The business community is generally a bit skeptical when it comes to grand plans to cure critical deficiencies in the marketplace. One of the most pressing problems for Boston, and many other major cities around the country, is the lack of affordable housing and the inflationary pressures on existing housing stock. In 2014, Mayor Marty Walsh commissioned a new housing plan to confront the city’s problem of a population growth outpacing its production of housing.
The plan that resulted set a target of 53,000 new housing units to help rebalance the market and decrease the pressure on rents and housing prices in the city’s older (and more affordable) housing stock.
Through a cross department plan allowing for streamlined and expedited permitting, expanding the offerings of city-owned real estate, promoting innovation in housing production, and adding significant resources to housing production, the city has worked collaboratively with the development community to achieve real, measurable success.
Through December 2016, nearly 20,000 units were either completed or in construction. Over 21,000 units are currently in the permitting process. Housing unit completions have finally outpaced the city’s population growth.
Has the housing plan worked? For the first time in many years, rents in older units decreased or stabilized in the neighborhoods with the most new development in the past 5 years.
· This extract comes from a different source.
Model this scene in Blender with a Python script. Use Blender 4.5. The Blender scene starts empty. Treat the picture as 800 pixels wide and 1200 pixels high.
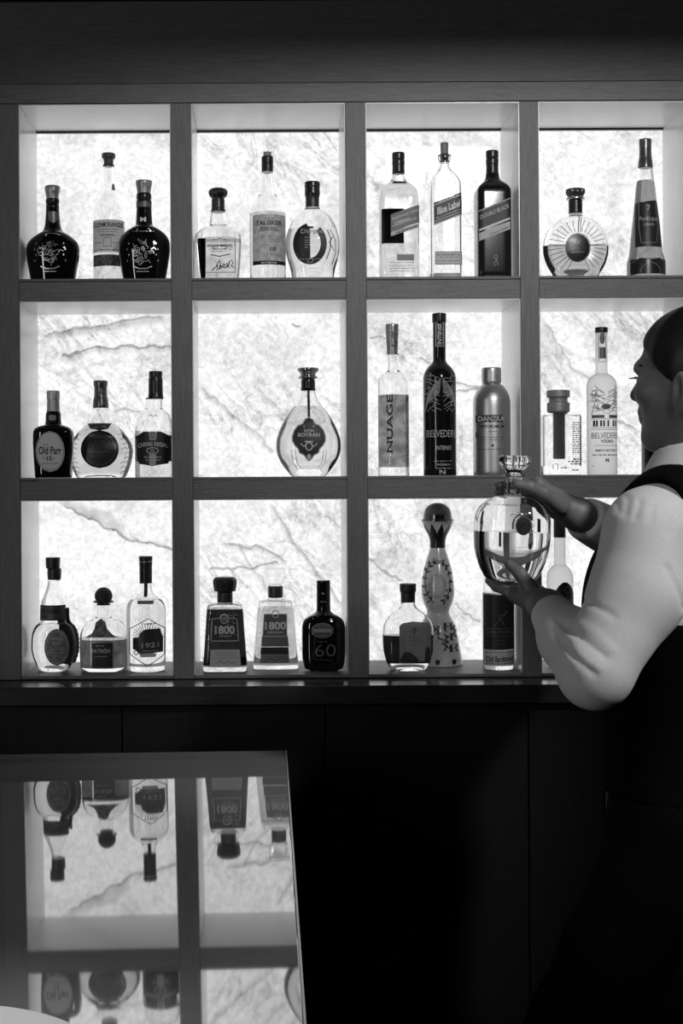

The sharpest decreases were with studios and one bedrooms, with two bedroom units seeing modest decreases and three bedrooms rents stabilizing.
It is a serious challenge to develop a program to create new affordable, work-force housing without deep subsidies. However, we can now see that producing new market rate units can actually dampen the inflationary trends for the existing older housing stock. As long as the city can continue to work closely with the development community to keep the housing pipeline flowing, we may be able to keep Boston accessible to everyone.